The lines below are to be quoted exactly, from the first through the one that contains "COL = SC.collection".

** Start DATA SEGMENT **

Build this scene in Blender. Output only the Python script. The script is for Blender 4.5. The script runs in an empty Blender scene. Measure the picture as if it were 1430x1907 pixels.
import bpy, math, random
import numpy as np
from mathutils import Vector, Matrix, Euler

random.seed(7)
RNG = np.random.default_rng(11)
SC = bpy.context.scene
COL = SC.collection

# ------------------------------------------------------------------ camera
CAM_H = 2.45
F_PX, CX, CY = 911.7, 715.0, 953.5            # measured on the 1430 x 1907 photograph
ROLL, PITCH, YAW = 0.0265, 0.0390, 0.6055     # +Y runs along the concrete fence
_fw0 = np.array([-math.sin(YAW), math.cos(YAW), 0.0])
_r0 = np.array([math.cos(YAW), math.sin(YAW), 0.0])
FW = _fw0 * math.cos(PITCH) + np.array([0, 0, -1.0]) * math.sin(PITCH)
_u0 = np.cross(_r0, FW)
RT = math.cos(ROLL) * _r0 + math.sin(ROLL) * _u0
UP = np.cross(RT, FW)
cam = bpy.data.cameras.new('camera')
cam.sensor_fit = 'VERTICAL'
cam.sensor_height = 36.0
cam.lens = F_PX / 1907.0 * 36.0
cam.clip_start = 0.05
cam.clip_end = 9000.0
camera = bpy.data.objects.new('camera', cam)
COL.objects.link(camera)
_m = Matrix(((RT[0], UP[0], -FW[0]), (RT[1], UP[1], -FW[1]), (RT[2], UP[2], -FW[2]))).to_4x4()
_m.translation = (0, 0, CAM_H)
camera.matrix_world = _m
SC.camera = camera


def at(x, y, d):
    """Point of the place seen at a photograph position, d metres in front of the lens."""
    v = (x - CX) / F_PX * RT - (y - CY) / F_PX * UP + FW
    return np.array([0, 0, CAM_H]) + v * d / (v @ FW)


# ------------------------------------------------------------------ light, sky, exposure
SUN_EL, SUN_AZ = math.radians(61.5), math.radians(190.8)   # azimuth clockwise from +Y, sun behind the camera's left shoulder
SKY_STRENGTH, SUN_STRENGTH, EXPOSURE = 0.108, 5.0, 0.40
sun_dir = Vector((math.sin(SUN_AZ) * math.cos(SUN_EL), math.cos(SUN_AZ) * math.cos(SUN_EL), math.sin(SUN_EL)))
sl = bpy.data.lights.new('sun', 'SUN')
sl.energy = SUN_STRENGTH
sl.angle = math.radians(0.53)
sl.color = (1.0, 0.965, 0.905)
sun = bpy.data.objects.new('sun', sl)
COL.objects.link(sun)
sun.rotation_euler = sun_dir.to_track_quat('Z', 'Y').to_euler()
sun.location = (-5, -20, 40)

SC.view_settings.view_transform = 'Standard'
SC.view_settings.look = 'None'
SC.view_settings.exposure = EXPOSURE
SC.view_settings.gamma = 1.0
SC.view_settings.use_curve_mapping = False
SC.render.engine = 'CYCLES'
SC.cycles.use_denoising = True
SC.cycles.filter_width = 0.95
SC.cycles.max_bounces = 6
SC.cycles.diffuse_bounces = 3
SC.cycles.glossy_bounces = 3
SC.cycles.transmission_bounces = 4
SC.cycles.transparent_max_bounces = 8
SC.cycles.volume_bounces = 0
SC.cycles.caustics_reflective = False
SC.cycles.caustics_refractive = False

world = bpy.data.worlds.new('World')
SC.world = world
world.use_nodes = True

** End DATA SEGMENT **

EXERCISE ANSWER
Build this scene in Blender. Output only the Python script. The script is for Blender 4.5. The script runs in an empty Blender scene. Measure the picture as if it were 1430x1907 pixels.
import bpy, math, random
import numpy as np
from mathutils import Vector, Matrix, Euler

random.seed(7)
RNG = np.random.default_rng(11)
SC = bpy.context.scene
COL = SC.collection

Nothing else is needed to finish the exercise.